Albert Einstein dismantled the idea that time is universal, fixed, and synchronized for all observers. In Special Relativity, time depends on motion and frame of reference. In General Relativity, time is affected by gravity and position in a gravitational field. There is no single, absolute “now” that everyone shares.
Different observers can experience the same event differently in time — and all of them can be correct.
This reframes eyewitness testimony as layered data that, when viewed together, can reveal a fuller structure of what occurred. The anomaly isn’t that observers disagree, it’s that we’ve assumed they must be seeing the same moment.
This perspective is especially useful in UFO cases, apparitions, and other anomalous events where multiple witnesses are present. It helps explain why some experiencers clearly remember an encounter while others —standing just feet away — recall nothing at all.
If perception samples time non-uniformly, then not everyone in a shared space is necessarily accessing the same temporal slice of the event.

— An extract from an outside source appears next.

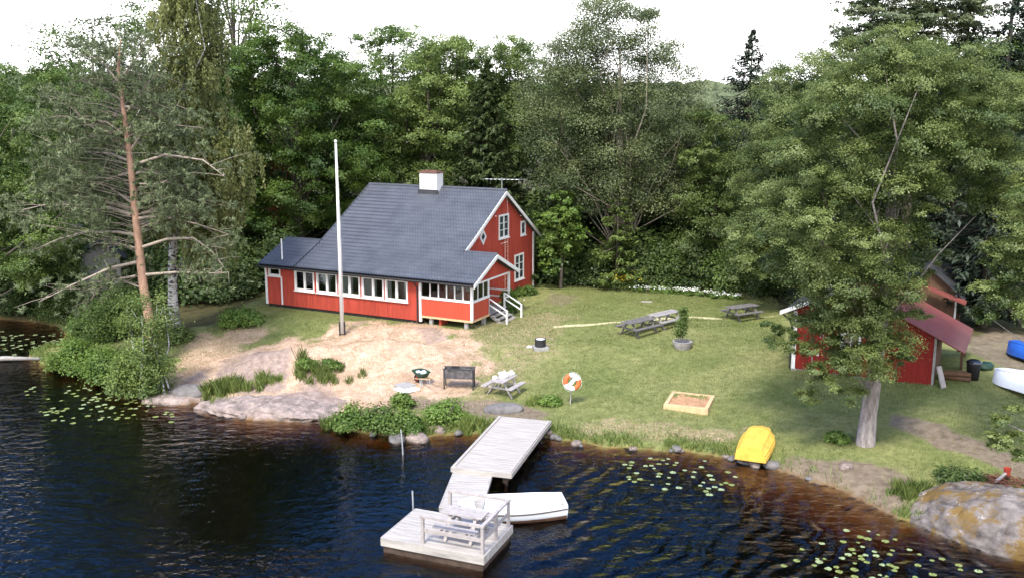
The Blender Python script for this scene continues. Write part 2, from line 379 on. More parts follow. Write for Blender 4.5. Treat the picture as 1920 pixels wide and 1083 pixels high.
def m_wood(P):
    """forest floor under the trees"""
    px = [(-900, 560), (60, 560), (200, 600), (420, 590), (470, 560), (620, 480), (1010, 520), (1100, 540), (1200, 545), (1330, 552), (1440, 562), (1500, 600), (1650, 640), (1830, 640), (2400, 640), (3400, 420), (1000, 260), (-1800, 330)]
    return pmask(P, px, 1.6, 1.2, 17, 1)
def axis(lo, hi, st, far):
    a = list(np.arange(lo, hi + 1e-6, st)); s = st
    up = [a[-1]]; 
    while up[-1] < far: s *= 1.22; up.append(up[-1] + s)
    dn = [a[0]]; s = st
    while dn[-1] > -far: s *= 1.22; dn.append(dn[-1] - s)
    return np.array(dn[1:][::-1] + a + up[1:])
ax = axis(-30, 30, .2, 900); ay = axis(24, 64, .2, 900)
gx, gy = np.meshgrid(ax, ay, indexing='ij'); GP = np.stack([gx.ravel(), gy.ravel()], 1)
gh = height(GP)
gr = GP - np.array([0, 0])
mk = {'dry': m_dry(GP), 'soil': m_soil(GP), 'rock': m_rock(GP), 'line': m_line(GP), 'wood': m_wood(GP)}
gh = gh + mk['rock'] * (fbm(GP[:, 0] * 1.6, GP[:, 1] * 1.6, 60, 4) - .42) * .35 * (gh > .02) + mk['dry'] * (fbm(GP[:, 0] * 2.2, GP[:, 1] * 2.2, 61, 3) - .5) * .12 * (gh > .3)
nx_, ny_ = len(ax), len(ay)
me = bpy.data.meshes.new('ground')
idx = np.arange(nx_ * ny_).reshape(nx_, ny_)
q = np.stack([idx[:-1, :-1], idx[1:, :-1], idx[1:, 1:], idx[:-1, 1:]], -1).reshape(-1, 4)
def mesh_from(me, V, Q):
    n = Q.shape[1]
    me.vertices.add(len(V)); me.vertices.foreach_set('co', np.ascontiguousarray(V, dtype=np.float32).ravel())
    me.loops.add(Q.size); me.loops.foreach_set('vertex_index', np.ascontiguousarray(Q, dtype=np.int32).ravel())
    me.polygons.add(len(Q)); me.polygons.foreach_set('loop_start', np.arange(0, Q.size, n, dtype=np.int32))
    try: me.polygons.foreach_set('loop_total', np.full(len(Q), n, dtype=np.int32))
    except Exception: pass
    me.update(calc_edges=True)
def fattr(me, name, a):
    at = me.attributes.new(name, 'FLOAT', 'POINT'); at.data.foreach_set('value', np.ascontiguousarray(a, dtype=np.float32))
mesh_from(me, np.stack([GP[:, 0], GP[:, 1], gh], 1), q)
me.polygons.foreach_set('use_smooth', [True] * len(me.polygons))
for k, a in mk.items(): fattr(me, k, a)
fattr(me, 'wet', 1 - sstep(gh, -.02, .10))
ground = bpy.data.objects.new('ground', me); COL.objects.link(ground); tag(ground, 'mown lawn, dry knoll and forest floor above the lake shore', 'ground', kind='structure')
m, nt = new_mat('ground_surface'); N, L = nt.nodes.new, nt.links.new
o = N("ShaderNodeOutputMaterial"); b = N("ShaderNodeBsdfPrincipled"); L(b.outputs[0], o.inputs[0]); b.inputs['Roughness'].default_value = .95; b.inputs['Specular IOR Level'].default_value = .12
tcn = N("ShaderNodeTexCoord")
def tnoise(scale, det=5, rough=.6, stretch=None):
    n = N("ShaderNodeTexNoise"); n.inputs['Scale'].default_value = scale; n.inputs['Detail'].default_value = det; n.inputs['Roughness'].default_value = rough
    if stretch:
        mp_ = N("ShaderNodeMapping"); mp_.inputs['Scale'].default_value = stretch; L(tcn.outputs['Object'], mp_.inputs[0]); L(mp_.outputs[0], n.inputs['Vector'])
    else: L(tcn.outputs['Object'], n.inputs['Vector'])
    return n.outputs['Fac']
def ramp(fac, c0, c1, p0=.3, p1=.7):
    r = N("ShaderNodeValToRGB"); r.color_ramp.elements[0].position = p0; r.color_ramp.elements[1].position = p1
    r.color_ramp.elements[0].color = (*c0, 1); r.color_ramp.elements[1].color = (*c1, 1); L(fac, r.inputs[0]); return r.outputs[0]
def mixc(f, a, bb):
    x = N("ShaderNodeMix"); x.data_type = 'RGBA'; L(f, x.inputs['Factor']); L(a, x.inputs['A']); L(bb, x.inputs['B']); return x.outputs['Result']
def rough_mask(name, nscale, amp=.5):
    a = N("ShaderNodeAttribute"); a.attribute_name = name
    n = tnoise(nscale, 6, .7)
    x = N("ShaderNodeMath"); x.operation = 'MULTIPLY_ADD'; L(n, x.inputs[0]); x.inputs[1].default_value = amp * 2; x.inputs[2].default_value = -amp
    y = N("ShaderNodeMath"); y.operation = 'ADD'; L(a.outputs['Fac'], y.inputs[0]); L(x.outputs[0], y.inputs[1])
    z = N("ShaderNodeMapRange"); z.interpolation_type = 'SMOOTHSTEP'; z.inputs['From Min'].default_value = .25; z.inputs['From Max'].default_value = .75; L(y.outputs[0], z.inputs['Value'])
    return z.outputs[0]
g1 = ramp(tnoise(.28, 6, .65), (.120, .150, .046), (.225, .222, .094), .33, .68)
g2 = ramp(tnoise(2.6, 6, .7), (.55, .60, .52), (1.3, 1.25, 1.22), .3, .72)
x = N("ShaderNodeMix"); x.data_type = 'RGBA'; x.blend_type = 'MULTIPLY'; x.inputs['Factor'].default_value = 1; L(g1, x.inputs['A']); L(g2, x.inputs['B']); col = x.outputs['Result']
col = mixc(rough_mask('wood', 1.2, .3), col, ramp(tnoise(1.6), (.050, .045, .022), (.085, .080, .034)))
straw = ramp(tnoise(3.2, 8, .75, (1, 1.8, 1)), (.36, .225, .15), (.60, .46, .345), .32, .66)
straw = mixc(ramp(tnoise(.9, 6, .7), (0, 0, 0), (.8, .8, .8), .42, .62), straw, ramp(tnoise(5, 6, .7), (.26, .165, .11), (.42, .30, .21)))
col = mixc(rough_mask('dry', 2.0, .42), col, straw)
col = mixc(rough_mask('soil', 2.4, .35), col, ramp(tnoise(3.0, 7, .7), (.10, .075, .052), (.24, .19, .135)))
col = mixc(rough_mask('rock', 2.8, .35), col, ramp(tnoise(3.6, 8, .75), (.13, .09, .075), (.36, .28, .24), .3, .7))
col = mixc(rough_mask('line', 6, .35), col, ramp(tnoise(5), (.38, .34, .19), (.50, .46, .28)))
wet = N("ShaderNodeAttribute"); wet.attribute_name = 'wet'
col = mixc(wet.outputs['Fac'], col, ramp(tnoise(1.4, 6, .7), (.075, .040, .016), (.20, .115, .045), .3, .7))
L(col, b.inputs['Base Color'])
bp = N("ShaderNodeBump"); bp.inputs['Strength'].default_value = .8; bp.inputs['Distance'].default_value = .08
L(tnoise(7, 6, .7), bp.inputs['Height']); L(bp.outputs[0], b.inputs['Normal'])
me.materials.append(m)

# ------------------------------------------------------------------ the lake: peat-brown water over a real bed
wb = MB()
wx = [-900, -120, -40, 0, 40, 120, 900]; wy = [-900, -60, 10, 40, 70, 130]
wb.grid(lambda u, v: (wx[round(u * 6)], wy[round(v * 5)], 0.0), 6, 5)
m, nt = new_mat('lake_water'); N, L = nt.nodes.new, nt.links.new
o = N("ShaderNodeOutputMaterial"); tr = N("ShaderNodeBsdfTransparent"); gl = N("ShaderNodeBsdfGlossy"); gl.inputs['Roughness'].default_value = .02
fr = N("ShaderNodeFresnel"); fr.inputs[0].default_value = 1.42
ms = N("ShaderNodeMixShader"); L(fr.outputs[0], ms.inputs[0]); L(tr.outputs[0], ms.inputs[1]); L(gl.outputs[0], ms.inputs[2]); L(ms.outputs[0], o.inputs[0])
va = N("ShaderNodeVolumeAbsorption"); va.inputs['Color'].default_value = (.52, .28, .08, 1); va.inputs['Density'].default_value = 2.8; L(va.outputs[0], o.inputs['Volume'])
tcn = N("ShaderNodeTexCoord"); geo = N("ShaderNodeNewGeometry")
def wv(scale, stretch, rot, det=3, rough=.55):
    mp_ = N("ShaderNodeMapping"); mp_.inputs['Scale'].default_value = stretch; mp_.inputs['Rotation'].default_value = (0, 0, R(rot))
    n = N("ShaderNodeTexNoise"); n.inputs['Scale'].default_value = scale; n.inputs['Detail'].default_value = det; n.inputs['Roughness'].default_value = rough
    L(geo.outputs['Position'], mp_.inputs[0]); L(mp_.outputs[0], n.inputs['Vector']); return n.outputs['Fac']
def math_(op, a, bb):
    x = N("ShaderNodeMath"); x.operation = op
    for i, q in enumerate((a, bb)):
        if isinstance(q, (int, float)): x.inputs[i].default_value = q
        else: L(q, x.inputs[i])
    return x.outputs[0]
rip = wv(1.15, (1.0, 1.9, 1), 24, 3, .55)             # wind ripples
fine = wv(3.0, (1.0, 2.0, 1), -14, 3, .6)
# ring wake spreading from beside the moored boat
mpw = N("ShaderNodeMapping"); mpw.inputs['Location'].default_value = (9.0, -38.5, 0); L(geo.outputs['Position'], mpw.inputs[0])
dn = wv(.35, (1, 1, 1), 0, 2); dv = N("ShaderNodeVectorMath"); dv.operation = 'LENGTH'; L(mpw.outputs[0], dv.inputs[0])
ph = math_('ADD', math_('MULTIPLY', dv.outputs['Value'], 7.5), math_('MULTIPLY', dn, 17.0)); wake = math_('SINE', ph, 0)
sp = N("ShaderNodeSeparateXYZ"); L(geo.outputs['Position'], sp.inputs[0])
mrx = N("ShaderNodeMapRange"); mrx.interpolation_type = 'SMOOTHSTEP'; mrx.inputs['From Min'].default_value = -1.0; mrx.inputs['From Max'].default_value = 2.0; L(sp.outputs['X'], mrx.inputs['Value'])
wk = math_('MULTIPLY', math_('MULTIPLY', wake, mrx.outputs[0]), math_('ADD', math_('MULTIPLY', wv(.25, (1, 1, 1), 0, 2), .25), -.05))
# calm lee close to the bank on one side: ripple strength varies over the lake
calm = N("ShaderNodeMapRange"); calm.interpolation_type = 'SMOOTHSTEP'; calm.inputs['From Min'].default_value = 2.6; calm.inputs['From Max'].default_value = 4.6
mpc = N("ShaderNodeMapping"); mpc.inputs['Location'].default_value = (7.8, -33.0, 0); mpc.inputs['Rotation'].default_value = (0, 0, 0); mpc.vector_type = 'POINT'
L(geo.outputs['Position'], mpc.inputs[0]); mps = N("ShaderNodeVectorMath"); mps.operation = 'MULTIPLY'; mps.inputs[1].default_value = (.62, .72, 0); L(mpc.outputs[0], mps.inputs[0])
lc = N("ShaderNodeVectorMath"); lc.operation = 'LENGTH'; L(mps.outputs[0], lc.inputs[0]); L(lc.outputs['Value'], calm.inputs['Value'])
ca2 = math_('ADD', math_('MULTIPLY', calm.outputs[0], .66), .34)
hgt = math_('ADD', math_('MULTIPLY', math_('ADD', math_('MULTIPLY', rip, .31), math_('MULTIPLY', fine, .07)), ca2), wk)
bp = N("ShaderNodeBump"); bp.inputs['Strength'].default_value = 1.0; bp.inputs['Distance'].default_value = .42
L(hgt, bp.inputs['Height'])
for n_ in (gl, fr): L(bp.outputs[0], n_.inputs['Normal'])
water = wb.build('water', m); tag(water, 'dark brown lake water with wind ripples', 'lake water', kind='structure')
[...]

The frustration for many experiencers is the shock of realizing that shared presence doesn’t guarantee shared memory. In anomalous encounters, awareness itself may be the variable that determines what enters recall.
Why Some People Remember, and Others Don’t
In anomalous events, memory isn’t distributed evenly. Even when people are together, perception doesn’t operate on a single shared clock. Attention, emotional state, neurological timing, and awareness all influence what gets registered, and what doesn’t.
One person may experience the event directly, another may perceive only a fragment, and someone else may not register it at all. This isn’t denial or repression; it’s variability in how experience enters memory. In these cases, the anomaly is the assumption that everyone present must have accessed the same moment.
Mining the Fringe: Why Outlier Experience Is Data, Not Distraction
“The patterns we overlook at the edges often end up shaping the center.” — David Metcalfe, LinkedIn
Experiences like this sit firmly on the fringe, not because they lack meaning, but because they resist standardization. Liminal events are often unique to the experiencer, shaped by individual perception, context, and capacity to notice. That makes them difficult to validate through consensus, but no less valuable as data.
In that sense, experiencers function much like perceptual outliers. Synesthesia offers a useful parallel: not everyone sees sound or hears color, yet those who do aren’t dismissed as errors. Their reports expand our understanding of how perception can operate under different conditions. One synesthete described it this way: “It’s hard to describe exactly what I see when I hear sound… like sound waves on a screen, or neurons connecting and space nebulas exploding in front of me.” link
Liminal experiences work the same way. They exist as first-person datasets — anomalous, subjective, and difficult to translate. But these edge cases often point toward mechanisms not yet mapped. The fringe isn’t where proof lives. It’s where exploration begins.
For the experiencer: If others don’t remember what you experienced, it doesn’t mean it didn’t happen, it may mean awareness, timing, and recall weren’t synchronized in the same way.